Provided the voters take the first step and set events in motion, most of it can be achieved in good order. But there will be a problem with the convention meeting place.

As history discloses, all earlier conventions have met in the spacious Assembly chamber. But in 1999 that is not likely to occur, or to occur more than symbolically. For it is highly unlikely that the Assembly could conclude its business and adjourn by the first Tuesday in April. It has been decades since anything of the kind has happened. New York legislative sessions don't wrap up now until the Fourth of July or even later.

The last three-month legislative session took place in a rush 30 years ago to make room for the 1967 constitutional convention. But even in that era of short legislative sessions, the senators and assemblymen struggled for 21 hours to wrap up business by April 1 -- and barely hit their target. The convention began on April 3.

And that leads to another, more important conclusion.

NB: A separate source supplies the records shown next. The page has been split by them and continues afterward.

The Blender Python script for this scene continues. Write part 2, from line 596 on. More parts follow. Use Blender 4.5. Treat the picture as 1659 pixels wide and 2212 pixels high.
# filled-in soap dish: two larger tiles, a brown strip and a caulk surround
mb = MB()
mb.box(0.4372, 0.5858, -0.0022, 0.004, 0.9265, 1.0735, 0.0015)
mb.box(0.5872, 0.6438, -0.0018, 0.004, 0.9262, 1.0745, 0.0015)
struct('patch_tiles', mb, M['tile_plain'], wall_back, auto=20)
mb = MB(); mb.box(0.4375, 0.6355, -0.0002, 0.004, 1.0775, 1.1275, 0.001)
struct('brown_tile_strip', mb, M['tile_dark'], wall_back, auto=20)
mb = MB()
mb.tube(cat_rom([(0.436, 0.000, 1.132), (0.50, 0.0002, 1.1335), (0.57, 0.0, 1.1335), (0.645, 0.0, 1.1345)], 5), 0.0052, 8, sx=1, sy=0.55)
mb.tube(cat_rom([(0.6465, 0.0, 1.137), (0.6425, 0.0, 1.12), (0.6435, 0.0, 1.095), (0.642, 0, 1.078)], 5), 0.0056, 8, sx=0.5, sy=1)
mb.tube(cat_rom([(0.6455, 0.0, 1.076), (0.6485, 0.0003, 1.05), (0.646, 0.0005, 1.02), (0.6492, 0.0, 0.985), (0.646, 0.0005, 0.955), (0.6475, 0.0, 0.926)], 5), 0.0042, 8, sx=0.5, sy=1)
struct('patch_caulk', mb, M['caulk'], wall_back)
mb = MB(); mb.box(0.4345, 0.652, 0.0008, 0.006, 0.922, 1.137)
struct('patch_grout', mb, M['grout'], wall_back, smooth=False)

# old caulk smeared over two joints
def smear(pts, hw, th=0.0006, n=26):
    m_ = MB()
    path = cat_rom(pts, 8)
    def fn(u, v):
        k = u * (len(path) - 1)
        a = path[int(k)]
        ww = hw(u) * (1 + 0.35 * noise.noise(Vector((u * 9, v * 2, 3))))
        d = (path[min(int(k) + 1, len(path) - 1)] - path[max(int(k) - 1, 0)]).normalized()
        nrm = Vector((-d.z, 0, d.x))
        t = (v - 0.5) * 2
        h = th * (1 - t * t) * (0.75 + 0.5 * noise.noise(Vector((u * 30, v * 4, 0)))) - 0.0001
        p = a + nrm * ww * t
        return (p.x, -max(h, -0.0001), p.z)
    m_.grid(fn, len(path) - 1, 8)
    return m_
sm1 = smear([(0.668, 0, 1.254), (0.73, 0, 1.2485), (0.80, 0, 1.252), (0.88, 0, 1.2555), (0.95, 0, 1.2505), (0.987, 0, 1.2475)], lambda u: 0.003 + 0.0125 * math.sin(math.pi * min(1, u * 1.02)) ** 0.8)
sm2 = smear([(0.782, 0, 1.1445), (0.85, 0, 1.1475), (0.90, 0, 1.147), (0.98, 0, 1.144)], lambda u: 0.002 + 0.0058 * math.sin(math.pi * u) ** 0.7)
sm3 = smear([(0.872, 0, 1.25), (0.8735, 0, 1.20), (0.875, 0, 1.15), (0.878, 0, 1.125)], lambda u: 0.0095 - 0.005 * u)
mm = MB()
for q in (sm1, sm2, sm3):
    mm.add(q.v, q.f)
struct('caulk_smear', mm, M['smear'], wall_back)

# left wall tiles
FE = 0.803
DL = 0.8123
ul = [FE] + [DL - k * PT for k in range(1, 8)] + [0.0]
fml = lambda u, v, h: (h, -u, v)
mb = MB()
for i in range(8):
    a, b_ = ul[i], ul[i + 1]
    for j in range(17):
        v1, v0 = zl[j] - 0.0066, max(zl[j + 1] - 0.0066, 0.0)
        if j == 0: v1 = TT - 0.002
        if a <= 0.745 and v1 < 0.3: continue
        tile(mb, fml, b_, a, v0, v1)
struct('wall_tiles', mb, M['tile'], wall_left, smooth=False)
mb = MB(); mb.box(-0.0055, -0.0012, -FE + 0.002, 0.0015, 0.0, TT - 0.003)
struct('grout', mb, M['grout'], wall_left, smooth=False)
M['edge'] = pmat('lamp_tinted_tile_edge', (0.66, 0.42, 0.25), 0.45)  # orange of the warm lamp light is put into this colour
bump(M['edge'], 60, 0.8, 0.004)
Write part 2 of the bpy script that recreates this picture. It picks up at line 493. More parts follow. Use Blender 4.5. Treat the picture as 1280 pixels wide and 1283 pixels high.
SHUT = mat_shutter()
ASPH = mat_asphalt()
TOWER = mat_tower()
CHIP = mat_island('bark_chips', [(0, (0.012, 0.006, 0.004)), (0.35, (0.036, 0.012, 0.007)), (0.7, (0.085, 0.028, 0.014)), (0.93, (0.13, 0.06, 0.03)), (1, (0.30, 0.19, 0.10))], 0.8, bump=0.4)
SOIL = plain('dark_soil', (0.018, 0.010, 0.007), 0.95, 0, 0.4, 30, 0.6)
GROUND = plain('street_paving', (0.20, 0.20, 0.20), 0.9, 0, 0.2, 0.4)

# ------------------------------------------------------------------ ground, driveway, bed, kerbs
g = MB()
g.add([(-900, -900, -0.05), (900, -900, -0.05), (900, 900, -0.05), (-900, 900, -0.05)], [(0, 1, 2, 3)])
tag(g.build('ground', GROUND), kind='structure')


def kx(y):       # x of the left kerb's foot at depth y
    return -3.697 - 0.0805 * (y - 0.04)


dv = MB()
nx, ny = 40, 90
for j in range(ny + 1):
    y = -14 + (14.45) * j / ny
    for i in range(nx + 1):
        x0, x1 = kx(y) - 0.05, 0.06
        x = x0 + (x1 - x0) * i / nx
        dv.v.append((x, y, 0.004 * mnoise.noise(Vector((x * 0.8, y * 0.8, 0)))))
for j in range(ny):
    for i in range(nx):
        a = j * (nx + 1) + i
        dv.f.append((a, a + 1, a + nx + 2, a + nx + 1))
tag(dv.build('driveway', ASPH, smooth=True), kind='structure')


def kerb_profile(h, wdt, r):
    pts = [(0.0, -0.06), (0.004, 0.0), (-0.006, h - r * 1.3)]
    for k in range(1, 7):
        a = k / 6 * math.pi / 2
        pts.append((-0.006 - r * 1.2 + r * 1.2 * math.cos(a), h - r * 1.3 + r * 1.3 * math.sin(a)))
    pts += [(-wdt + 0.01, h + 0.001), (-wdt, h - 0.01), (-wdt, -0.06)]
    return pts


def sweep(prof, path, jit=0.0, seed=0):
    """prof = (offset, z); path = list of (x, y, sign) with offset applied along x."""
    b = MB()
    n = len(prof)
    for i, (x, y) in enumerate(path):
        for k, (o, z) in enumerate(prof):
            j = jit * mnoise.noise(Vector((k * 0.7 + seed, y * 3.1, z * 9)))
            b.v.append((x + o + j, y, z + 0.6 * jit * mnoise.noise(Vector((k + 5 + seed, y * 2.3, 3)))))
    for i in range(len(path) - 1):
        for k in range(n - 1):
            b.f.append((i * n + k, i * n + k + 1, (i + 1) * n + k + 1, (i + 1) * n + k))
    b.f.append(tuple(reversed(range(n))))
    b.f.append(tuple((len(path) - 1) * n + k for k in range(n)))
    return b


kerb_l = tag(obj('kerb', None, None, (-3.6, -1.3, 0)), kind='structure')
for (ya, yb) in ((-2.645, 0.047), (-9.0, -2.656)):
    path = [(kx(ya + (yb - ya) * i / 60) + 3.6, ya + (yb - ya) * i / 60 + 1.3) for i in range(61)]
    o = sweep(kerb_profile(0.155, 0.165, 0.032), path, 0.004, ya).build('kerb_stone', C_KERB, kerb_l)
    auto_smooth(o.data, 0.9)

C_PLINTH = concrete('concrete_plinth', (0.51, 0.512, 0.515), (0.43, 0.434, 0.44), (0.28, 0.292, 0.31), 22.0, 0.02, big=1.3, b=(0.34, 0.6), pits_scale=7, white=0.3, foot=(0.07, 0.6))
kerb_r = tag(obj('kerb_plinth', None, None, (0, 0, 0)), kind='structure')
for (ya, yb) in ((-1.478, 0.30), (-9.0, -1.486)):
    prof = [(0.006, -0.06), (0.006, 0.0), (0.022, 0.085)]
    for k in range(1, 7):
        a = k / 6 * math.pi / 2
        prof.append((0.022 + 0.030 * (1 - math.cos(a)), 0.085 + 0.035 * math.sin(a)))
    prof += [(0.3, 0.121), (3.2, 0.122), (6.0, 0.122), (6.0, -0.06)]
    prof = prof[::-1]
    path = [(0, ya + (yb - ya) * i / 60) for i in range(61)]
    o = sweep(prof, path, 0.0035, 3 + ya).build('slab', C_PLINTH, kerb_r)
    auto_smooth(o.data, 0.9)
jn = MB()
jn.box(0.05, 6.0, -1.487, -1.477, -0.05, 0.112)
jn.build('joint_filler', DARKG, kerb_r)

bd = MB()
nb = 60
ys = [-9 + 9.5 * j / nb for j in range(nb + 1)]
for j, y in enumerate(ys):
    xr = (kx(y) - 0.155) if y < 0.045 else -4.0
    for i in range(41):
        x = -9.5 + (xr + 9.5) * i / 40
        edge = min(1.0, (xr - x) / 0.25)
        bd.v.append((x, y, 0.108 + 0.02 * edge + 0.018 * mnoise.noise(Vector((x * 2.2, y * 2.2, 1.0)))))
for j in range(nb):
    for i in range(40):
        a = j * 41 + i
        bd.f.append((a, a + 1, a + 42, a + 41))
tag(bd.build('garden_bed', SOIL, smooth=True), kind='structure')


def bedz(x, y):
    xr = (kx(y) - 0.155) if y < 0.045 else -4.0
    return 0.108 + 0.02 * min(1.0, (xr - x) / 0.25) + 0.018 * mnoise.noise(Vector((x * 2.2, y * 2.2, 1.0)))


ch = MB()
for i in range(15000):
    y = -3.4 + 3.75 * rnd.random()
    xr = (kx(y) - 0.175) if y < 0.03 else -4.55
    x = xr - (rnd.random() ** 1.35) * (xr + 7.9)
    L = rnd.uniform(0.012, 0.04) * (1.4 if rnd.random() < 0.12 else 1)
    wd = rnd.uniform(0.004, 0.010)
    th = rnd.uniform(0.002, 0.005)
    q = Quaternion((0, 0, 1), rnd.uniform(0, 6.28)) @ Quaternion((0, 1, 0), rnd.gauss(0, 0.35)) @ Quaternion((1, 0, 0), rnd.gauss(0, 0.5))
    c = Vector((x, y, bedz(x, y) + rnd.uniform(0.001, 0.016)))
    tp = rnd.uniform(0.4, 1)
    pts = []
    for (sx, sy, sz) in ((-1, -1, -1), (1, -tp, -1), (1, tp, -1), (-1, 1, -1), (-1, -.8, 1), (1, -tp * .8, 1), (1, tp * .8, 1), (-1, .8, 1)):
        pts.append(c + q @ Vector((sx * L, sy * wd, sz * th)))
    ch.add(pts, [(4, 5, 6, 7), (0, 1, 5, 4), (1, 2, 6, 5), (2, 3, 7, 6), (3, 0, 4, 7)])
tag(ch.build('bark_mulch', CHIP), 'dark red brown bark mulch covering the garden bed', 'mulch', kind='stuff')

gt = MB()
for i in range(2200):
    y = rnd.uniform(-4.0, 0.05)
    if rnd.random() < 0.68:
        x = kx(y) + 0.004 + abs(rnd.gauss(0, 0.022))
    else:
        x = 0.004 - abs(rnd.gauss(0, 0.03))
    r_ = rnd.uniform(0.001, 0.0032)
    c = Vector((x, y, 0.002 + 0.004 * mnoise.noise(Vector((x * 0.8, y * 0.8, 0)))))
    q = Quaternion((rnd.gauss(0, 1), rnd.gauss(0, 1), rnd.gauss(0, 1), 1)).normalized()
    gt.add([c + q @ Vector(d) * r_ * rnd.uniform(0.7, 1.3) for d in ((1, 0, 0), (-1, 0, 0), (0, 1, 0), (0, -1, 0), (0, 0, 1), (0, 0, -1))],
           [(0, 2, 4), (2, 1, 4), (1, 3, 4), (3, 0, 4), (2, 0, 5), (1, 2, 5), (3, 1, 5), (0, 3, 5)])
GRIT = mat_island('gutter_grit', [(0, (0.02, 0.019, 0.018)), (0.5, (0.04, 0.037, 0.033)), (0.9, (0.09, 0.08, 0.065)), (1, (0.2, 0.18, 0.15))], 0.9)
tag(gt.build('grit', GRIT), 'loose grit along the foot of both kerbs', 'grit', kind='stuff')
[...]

The new habit of six-month State Legislature sessions logically precludes legislators in 1999 from doubling as convention delegates, as they did in 1967.

The convention can go on at the same time the Legislature is still working its way through its session. Even though it is supposed to convene in Albany, it wouldn't have to stay there. The delegates could meet their mandated constitutional starting date by organizing and selecting leaders in early April, symbolically convening in the Assembly chamber on April 7, and then adjourning and moving -- either within Albany or to another city or cities.

Add to the overlapping sessions the widely separated venues, and, as a practical matter, legislators would be unable to serve in both bodies no matter how idealistic or reform-minded they may be.

Because of constitutional and practical limitations, state constitutional conventions in the past have lasted six months -- from April through September, enabling the delegates to clear proposed amendments by late September for ballot printing for the November referendum.

Whether the 1999 convention decides to move to a site within Albany or to another city, it seems clear that the era has ended of state legislators doubling -- as they often have in the past -- as delegates. Both positions are expensive to achieve, and they are demanding and time-consuming. Neither deserves to impinge on or to compete against the other.

Whether their motives are public-spirited or self-serving, therefore, state legislators would be cheating themselves and the citizens if they claimed to be able to serve both bodies concurrently.

What are the chances that the Assembly would voluntarily complete its session and relinquish its quarters by late March 1999 to accommodate the convention? Even amid the best of intentions, legislative issues these days are vastly too complex and thorny to be arbitrarily encapsulated within such a restricted time period. Constricting sessions from six months to three would set off serious legislative disruptions with the State Senate. But even if the miraculous happened, it would be practically impossible for state legislators to move between the two bodies and represent the citizens fully and responsibly as delegates.

Those legislators who have aspired to reform New York State government from within must at last gamely admit defeat. Over many decades, reform has not happened within the Legislature. Not only are state budgets chronically late, but the two houses of the Legislature are frequently deadlocked. Their election districts are gerrymandered. Ballot access is severely fettered, election campaigns are interminable and campaign contributions by special interests rule absolutely.

The legislators should voluntarily step aside as candidates next year for convention delegate positions. They should allow less partisan citizens to stand tall in a new forum where reform is possible because it truly springs from the grass roots.

And if the public interest won't motivate them to do so, maybe this time pure practicality will.

A State Legislature aide and speechwriter from 1966 to 1982, MITCHELL KAIDY also served on the staff of the 1967 State Constitutional Convention's committee on natural resources and agriculture.